Harrison-Off said the insects’ impact on trees is an ongoing issue the city has been battling.

“The defoliation on trees that hasn't been seen in these parts of the city before, it's raising a lot of concern and it's also drawing us into these areas more trying to come up with plans in terms of how to deal with it into the future,” he said.

Most healthy trees can withstand one to several years of severe defoliation by gypsy moths but some tree species are more vulnerable to the insects.

“For us, the concern is where we have oak dominant stands in the city, these are the types of trees that actually can die and go intp to decline from heavy feeding of gypsy moth. A lot of other trees, maples, norway maple, birch, bass woods, they can recover.

In previous years, the city has used aerial spraying of a pesticide to target large areas with a high prevalence of gypsy moths. However, the city opted not to use the spray in 2021.

“I think people don't understand that you don't just kind of use that sort of spray all the time.
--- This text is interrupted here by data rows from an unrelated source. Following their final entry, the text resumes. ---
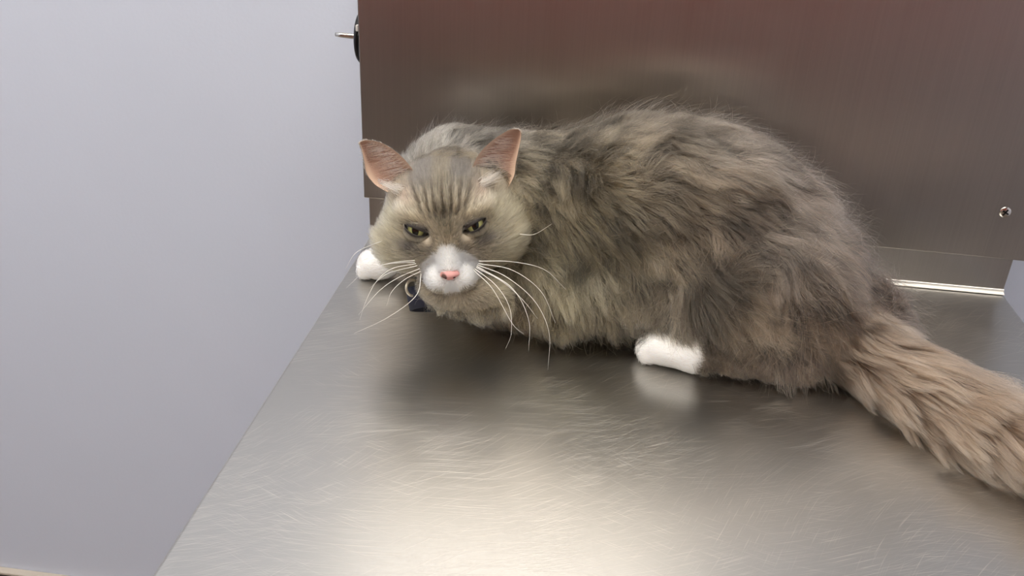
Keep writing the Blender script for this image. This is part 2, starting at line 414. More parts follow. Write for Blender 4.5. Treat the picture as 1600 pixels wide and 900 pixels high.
# tail is swept separately in the same mesh so that it can leave the grid
def catmull(pts, n):
    pts = np.array(pts, float); P = np.vstack([2 * pts[0] - pts[1], pts, 2 * pts[-1] - pts[-2]]); out = []
    m = len(pts) - 1
    for t in np.linspace(0, m - 1e-6, n):
        i = int(t); f = t - i; a, b, c, d = P[i:i + 4]
        out.append(.5 * ((2 * b) + (-a + c) * f + (2 * a - 5 * b + 4 * c - d) * f * f + (-a + 3 * b - 3 * c + d) * f ** 3))
    return np.array(out)
def sweep(pts, rad, seg=20):
    T = np.gradient(pts, axis=0); T /= np.linalg.norm(T, axis=1)[:, None]
    up = np.array([0, 0, 1.]); vs = []; fs = []
    for i, p in enumerate(pts):
        s_ = np.cross(T[i], up); s_ /= np.linalg.norm(s_); u_ = np.cross(s_, T[i])
        for a in np.linspace(0, 2 * math.pi, seg, endpoint=False):
            vs.append(p + rad[i] * (math.cos(a) * s_ + math.sin(a) * u_))
    for i in range(len(pts) - 1):
        for j in range(seg):
            k = (j + 1) % seg; fs.append((i * seg + j, i * seg + k, (i + 1) * seg + k, (i + 1) * seg + j))
    return np.array(vs), np.array(fs), T
TP = catmull([(.112, -.160, .034), (.143, -.196, .026), (.174, -.234, .023), (.214, -.280, .022), (.262, -.335, .022), (.29, -.395, .022)], 60)
TR = np.interp(np.arange(60), [0, 15, 45, 57, 59], [.024, .018, .014, .010, .002])
TV, TF, TT = sweep(TP, TR)
ALLV = np.vstack([BV, TV]); ALLF = np.vstack([BF, TF + len(BV)])
ncell = len(BF)

def face_normals(V, F):
    d1 = V[F[:, 2]] - V[F[:, 0]]; d2 = V[F[:, 3]] - V[F[:, 1]]; N = np.cross(d1, d2); A = np.linalg.norm(N, axis=1) * .5
    return N / (2 * A[:, None] + 1e-12), A
def sample(V, F, n, wfun=None):
    N, A = face_normals(V, F); C = V[F].mean(1)
    w = A * (wfun(C, N) if wfun else 1); w = np.maximum(w, 0); i = rng.choice(len(F), n, p=w / w.sum())
    u, v = rng.random((2, n)); q = V[F[i]]
    P = (1 - u)[:, None] * ((1 - v)[:, None] * q[:, 0] + v[:, None] * q[:, 3]) + u[:, None] * ((1 - v)[:, None] * q[:, 1] + v[:, None] * q[:, 2])
    return P, N[i]

# smooth vertex normals for fur directions
FN, FA = face_normals(BV, BF)
VN = np.zeros_like(BV)
for k_ in range(4): np.add.at(VN, BF[:, k_], FN * FA[:, None])
VN /= np.linalg.norm(VN, axis=1)[:, None] + 1e-12

# ---- value noise
def vnoise(P, scale, seed):
    q = P * scale + seed * 17.13; i = np.floor(q).astype(np.int64); f = q - i; f = f * f * (3 - 2 * f)
    def h(a):
        n_ = (a[:, 0] * 374761393 + a[:, 1] * 668265263 + a[:, 2] * 2147483647 + seed * 974711) & 0x7fffffff
        n_ = ((n_ ^ (n_ >> 13)) * 1274126177) & 0x7fffffff; return ((n_ ^ (n_ >> 16)) & 0xffff) / 65535.0
    r = 0
    for c in [(x, y, z) for x in (0, 1) for y in (0, 1) for z in (0, 1)]:
        wgt = np.prod([f[:, d] if c[d] else 1 - f[:, d] for d in range(3)], axis=0); r = r + wgt * h(i + np.array(c))
    return r * 2 - 1
def vn3(P, s, seed): return np.stack([vnoise(P, s, seed + k) for k in range(3)], 1)
def sstep(a, b, x): t = np.clip((x - a) / (b - a), 0, 1); return t * t * (3 - 2 * t)
def nrm(v): return v / (np.linalg.norm(v, axis=1)[:, None] + 1e-9)

# ---- combing anchors: pixel-guided place on the coat, comb direction (world), length, lift, colour
def A(px, py, y, d, L, lift, c): return (at_y(px, py, y), np.array(d, float), L, lift, S2L(c))
ANC = [
 A(705, 205, -.06, (.3, .5, .9), .022, .55, (196, 190, 178)),
 A(760, 215, -.07, (.7, .3, .5), .024, .5, (170, 160, 146)),
 A(840, 240, -.09, (.9, .2, .2), .026, .4, (172, 160, 140)),
 A(840, 300, -.13, (.8, .0, -.5), .030, .4, (134, 120, 94)),  # tint darkened to carry the shadow beside the cheek
 A(850, 380, -.16, (.7, -.1, -.8), .032, .4, (142, 128, 100)),  # cheek-side shade continued in the fur colour
 A(870, 460, -.17, (.5, -.2, -.9), .032, .35, (186, 172, 136)),
 A(720, 470, -.165, (.1, -.6, -.5), .012, .3, (214, 196, 160)),
 A(680, 480, -.165, (-.2, -.6, -.5), .012, .3, (214, 196, 160)),
 A(800, 480, -.16, (.4, -.3, -.8), .026, .3, (182, 160, 130)),
 A(900, 530, -.18, (.3, -.2, -.9), .026, .3, (160, 146, 118)),
 A(930, 220, -.10, (.9, .1, .1), .030, .4, (120, 108, 92)),
 A(930, 300, -.14, (.9, -.1, -.4), .030, .45, (140, 128, 106)),
 A(940, 400, -.18, (.6, -.2, -.8), .032, .45, (160, 148, 120)),
 A(970, 480, -.19, (.4, -.2, -.9), .030, .35, (150, 136, 114)),
 A(1040, 200, -.11, (.9, .2, .3), .034, .5, (150, 136, 118)),
 A(1030, 280, -.16, (1, -.1, -.2), .032, .4, (112, 98, 80)),
 A(1040, 370, -.19, (.8, -.2, -.6), .034, .45, (140, 124, 104)),
 A(1050, 470, -.20, (.4, -.2, -1), .032, .4, (150, 138, 120)),
 A(1130, 210, -.11, (1, .1, .1), .036, .5, (176, 158, 140)),
 A(1150, 300, -.17, (.9, -.1, -.4), .036, .4, (150, 132, 114)),
 A(1160, 400, -.20, (.8, -.2, -.6), .036, .4, (130, 114, 98)),
 A(1150, 500, -.21, (.8, -.2, -.7), .034, .35, (150, 134, 116)),
 A(1230, 260, -.12, (.9, .0, -.3), .038, .45, (184, 166, 150)),
 A(1260, 380, -.18, (.7, -.1, -.7), .038, .35, (160, 142, 126)),
 A(1260, 500, -.20, (.7, -.2, -.8), .042, .35, (158, 138, 120)),
 A(1240, 570, -.21, (.5, -.2, -.9), .040, .25, (160, 140, 122)),
 A(1340, 400, -.13, (.6, .0, -.8), .040, .35, (160, 142, 128)),
 A(1370, 500, -.16, (.6, -.2, -.8), .042, .3, (150, 130, 116)),
 A(1330, 580, -.19, (.7, -.3, -.7), .040, .3, (170, 150, 134)),
]
AP = np.array([a[0] for a in ANC]); AD = np.array([a[1] for a in ANC]); AL = np.array([a[2] for a in ANC]); AF = np.array([a[3] for a in ANC]); AC = np.array([a[4] for a in ANC])
def coat(P):
    out = []
    for i in range(0, len(P), 20000):
        q = P[i:i + 20000]; d = ((q[:, None] - AP[None]) ** 2).sum(2); w = np.exp(-d / (2 * .024 ** 2)) + 1e-5 / (d + 1e-4); w /= w.sum(1)[:, None]
        out.append(np.concatenate([w @ AD, (w @ AL)[:, None], (w @ AF)[:, None], w @ AC], 1))
    o = np.concatenate(out); return o[:, :3], o[:, 3], o[:, 4], o[:, 5:]

NP = 7
TS = np.linspace(0, 1, NP)
def grow(P, N, D, L, lift, bend, curl=0.0):
    """one strand per root: leaves the skin at an angle and settles along the comb"""
    T = nrm(D - (D * N).sum(1)[:, None] * N)
    e = nrm(T * (1 - lift)[:, None] + N * lift[:, None]); e2 = nrm(T * (1 - lift * .35)[:, None] + N * (lift * .15)[:, None] + bend)
    t = TS[None, :, None]
    return P[:, None] + L[:, None, None] * (e[:, None] * (t - .45 * t ** 2) + e2[:, None] * .45 * t ** 2 * 1.1)
def clump(P, C, nc, k, power, spread=1.0, seed=0):
    """pull strands together towards the strand nearest a clump centre"""
    idx = rng.choice(len(P), nc, replace=False); kd = KDTree(nc)
    for j, i in enumerate(idx): kd.insert(P[i], j)
    kd.balance(); own = np.array([kd.find(p)[1] for p in P]); ci = idx[own]
    w = (TS ** power)[None, :, None] * k
    off = C[ci]
    return C * (1 - w) + off * w, own, idx
def fix(C, zmin=.0012):
    C[..., 2] = np.maximum(C[..., 2], zmin + rng.random(C.shape[:2]) * .0015); C[..., 1] = np.minimum(C[..., 1], -.0125); return C

def hair_object(name, C, rad, col, m, parent):
    cv = bpy.data.hair_curves.new(name); cv.add_curves([C.shape[1]] * len(C))
    cv.attributes['position'].data.foreach_set('vector', C.astype(np.float32).ravel()) if 'position' in cv.attributes else None
    ra = cv.attributes.get('radius') or cv.attributes.new('radius', 'FLOAT', 'POINT')
    prof = np.interp(np.linspace(0, 1, C.shape[1]), [0, .6, 1], [1, .8, .12])
    ra.data.foreach_set('value', (rad[:, None] * prof[None]).astype(np.float32).ravel())
    ca = cv.attributes.new('tint', 'FLOAT_COLOR', 'CURVE')
    ca.data.foreach_set('color', np.concatenate([np.clip(col, 0, 1), np.ones((len(col), 1))], 1).astype(np.float32).ravel())
    cv.materials.append(m)
    o = bpy.data.objects.new(name, cv); COL.objects.link(o)
    return adopt(o, parent)

def fur_mat(name, rootk=.42, rough=.45):
    m = bpy.data.materials.new(name); m.use_nodes = True; nt = m.node_tree; nt.nodes.clear()
    at = nt.nodes.new('ShaderNodeAttribute'); at.attribute_name = 'tint'
    hi = nt.nodes.new('ShaderNodeHairInfo')
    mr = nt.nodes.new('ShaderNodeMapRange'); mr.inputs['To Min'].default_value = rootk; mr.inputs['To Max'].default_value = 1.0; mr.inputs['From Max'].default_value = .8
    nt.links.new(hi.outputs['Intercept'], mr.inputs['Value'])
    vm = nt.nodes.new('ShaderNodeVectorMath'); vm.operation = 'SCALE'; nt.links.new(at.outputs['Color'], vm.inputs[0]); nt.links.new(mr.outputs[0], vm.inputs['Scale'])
    h = nt.nodes.new('ShaderNodeBsdfHairPrincipled'); h.parametrization = 'COLOR'
    nt.links.new(vm.outputs[0], h.inputs['Color']); h.inputs['Roughness'].default_value = rough; h.inputs['Radial Roughness'].default_value = .6
    h.inputs['IOR'].default_value = 1.45
    o = nt.nodes.new('ShaderNodeOutputMaterial'); nt.links.new(h.outputs[0], o.inputs[0]); return m
M_FUR = fur_mat('taupe_cat_fur'); M_FURW = fur_mat('white_cat_fur', .97)

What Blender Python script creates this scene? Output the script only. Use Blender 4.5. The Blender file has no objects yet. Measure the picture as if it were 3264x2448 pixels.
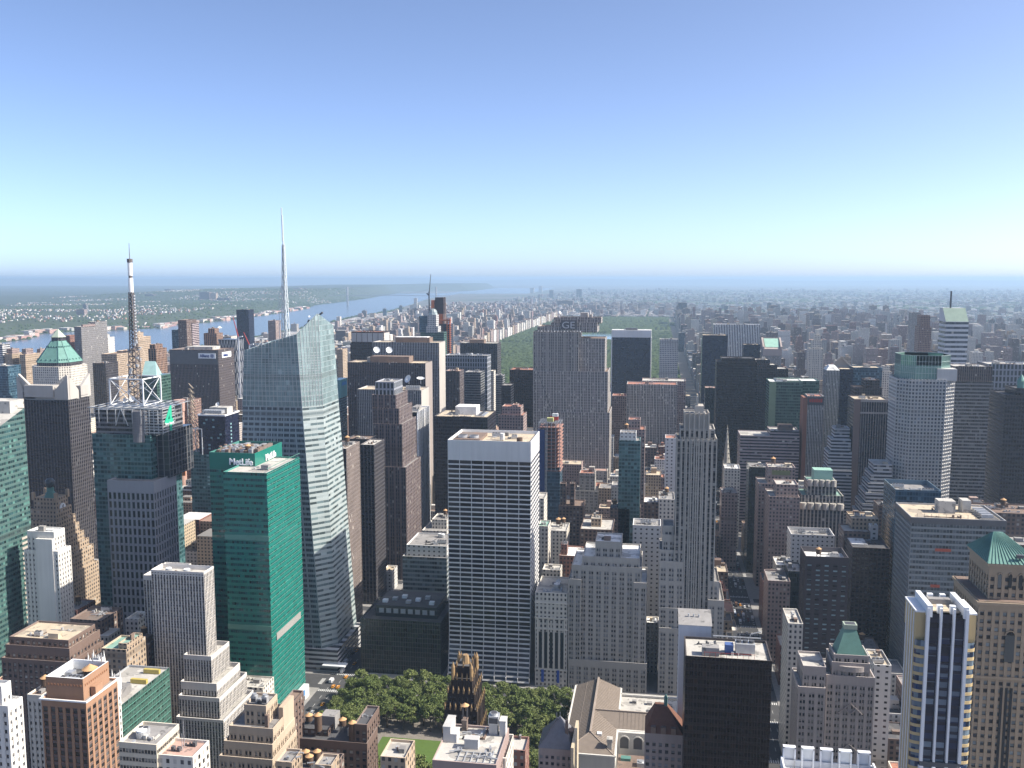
import bpy, math, random
import numpy as np
from mathutils import Vector
from mathutils.bvhtree import BVHTree

S = bpy.context.scene
COL = S.collection
R = math.radians
rnd = random.Random(7)

# ------------------------------------------------------------------ camera, sky, sun, exposure
EYE = 314.8            # eye height above the street, metres; X runs east along the streets, Y uptown
FPX, CX, CY = 2968.0, 1632.0, 1224.0
YAW, PIT = R(9.0), R(6.48)
cam = bpy.data.objects.new("camera", bpy.data.cameras.new("camera"))
COL.objects.link(cam)
cam.location = (0, 0, EYE)
cam.rotation_euler = (R(90) - PIT, 0, YAW)
cam.data.sensor_width = 36
cam.data.lens = 36 * FPX / 3264
cam.data.clip_start = 1
cam.data.clip_end = 400000
S.camera = cam
SUN_EL, SUN_AZ = 41.0, 88.0      # azimuth clockwise from uptown
W = bpy.data.worlds.new("World")
S.world = W
W.use_nodes = True
wn = W.node_tree
sky = wn.nodes.new("ShaderNodeTexSky")
sky.sky_type = 'NISHITA'
sky.sun_disc = False
sky.sun_elevation = R(SUN_EL)
sky.sun_rotation = R(SUN_AZ)
sky.altitude = 100
sky.air_density = 0.36
sky.dust_density = 1.2
sky.ozone_density = 1.2
_tc = wn.nodes.new("ShaderNodeTexCoord"); _vm = wn.nodes.new("ShaderNodeVectorMath")
_vm.operation = 'ADD'; _vm.inputs[1].default_value = (0, 0, .004)      # dip of the visible horizon below eye level
wn.links.new(_tc.outputs["Generated"], _vm.inputs[0]); wn.links.new(_vm.outputs[0], sky.inputs[0])
wn.links.new(sky.outputs[0], wn.nodes["Background"].inputs[0])
wn.nodes["Background"].inputs[1].default_value = 0.15
sun = bpy.data.objects.new("sun", bpy.data.lights.new("sun", 'SUN'))
COL.objects.link(sun)
sun.data.energy = 4.0
sun.data.angle = R(0.5)
sun.data.color = (1.0, 0.93, 0.82)
sd = Vector((math.sin(R(SUN_AZ)) * math.cos(R(SUN_EL)), math.cos(R(SUN_AZ)) * math.cos(R(SUN_EL)), math.sin(R(SUN_EL))))
sun.rotation_euler = (-sd).to_track_quat('-Z', 'Y').to_euler()
S.view_settings.view_transform = 'Standard'
S.view_settings.look = 'None'
S.view_settings.gamma = 1
S.view_settings.exposure = 1.1
S.cycles.volume_bounces = 0
S.cycles.max_bounces = 5
S.cycles.diffuse_bounces = 2
S.cycles.glossy_bounces = 2
S.cycles.transparent_max_bounces = 6
S.cycles.use_denoising = True

# ------------------------------------------------------------------ unprojection of survey points
_f = np.array([-math.sin(YAW) * math.cos(PIT), math.cos(YAW) * math.cos(PIT), -math.sin(PIT)])
_r = np.array([math.cos(YAW), math.sin(YAW), 0])
_u = np.cross(_r, _f)
_o = np.array([0, 0, EYE])
def ray(x, y): return _f + _r * (x - CX) / FPX - _u * (y - CY) / FPX
def atY(x, y, Y): d = ray(x, y); return d * (Y / d[1]) + _o
def atX(x, y, X): d = ray(x, y); return d * (X / d[0]) + _o
def atZ(x, y, Z=0): d = ray(x, y); return d * ((Z - EYE) / d[2]) + _o
def proj(P):
    v = np.array(P, float) - _o
    z = v @ _f
    return CX + FPX * (v @ _r) / z, CY - FPX * (v @ _u) / z
def ST(s): return 25 + (s - 34) * 80.5      # centre line of a cross street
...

This is a year in which there wasn't a planned spray but there are measures being taken to do things to the trees and to treat the trees,” Tory said.

The city determines the need for an aerial spray after extensive egg mass surveying.

Due to small areas of gypsy moth populations, city staff decided to schedule a variety of ground-based treatments on roughly 5,000 city-owned trees this year.

Using an aerial spray now would be ineffective as caterpillars likely won’t be affected by the pesticides, Harrison-Off said.

For residents coping with their own gypsy moth infestation, the city says they can try to trap the caterpillars with a burlap cloth on their trees.

To prevent future gypsy moth outbreaks, Grafe recommends that residents search for any signs of eggs on their trees in May or early spring.

“Beginning of spring, you're going to inspect those trees, look for the little gray eggs, remove those, and put those in soapy water [to destroy them]” he said.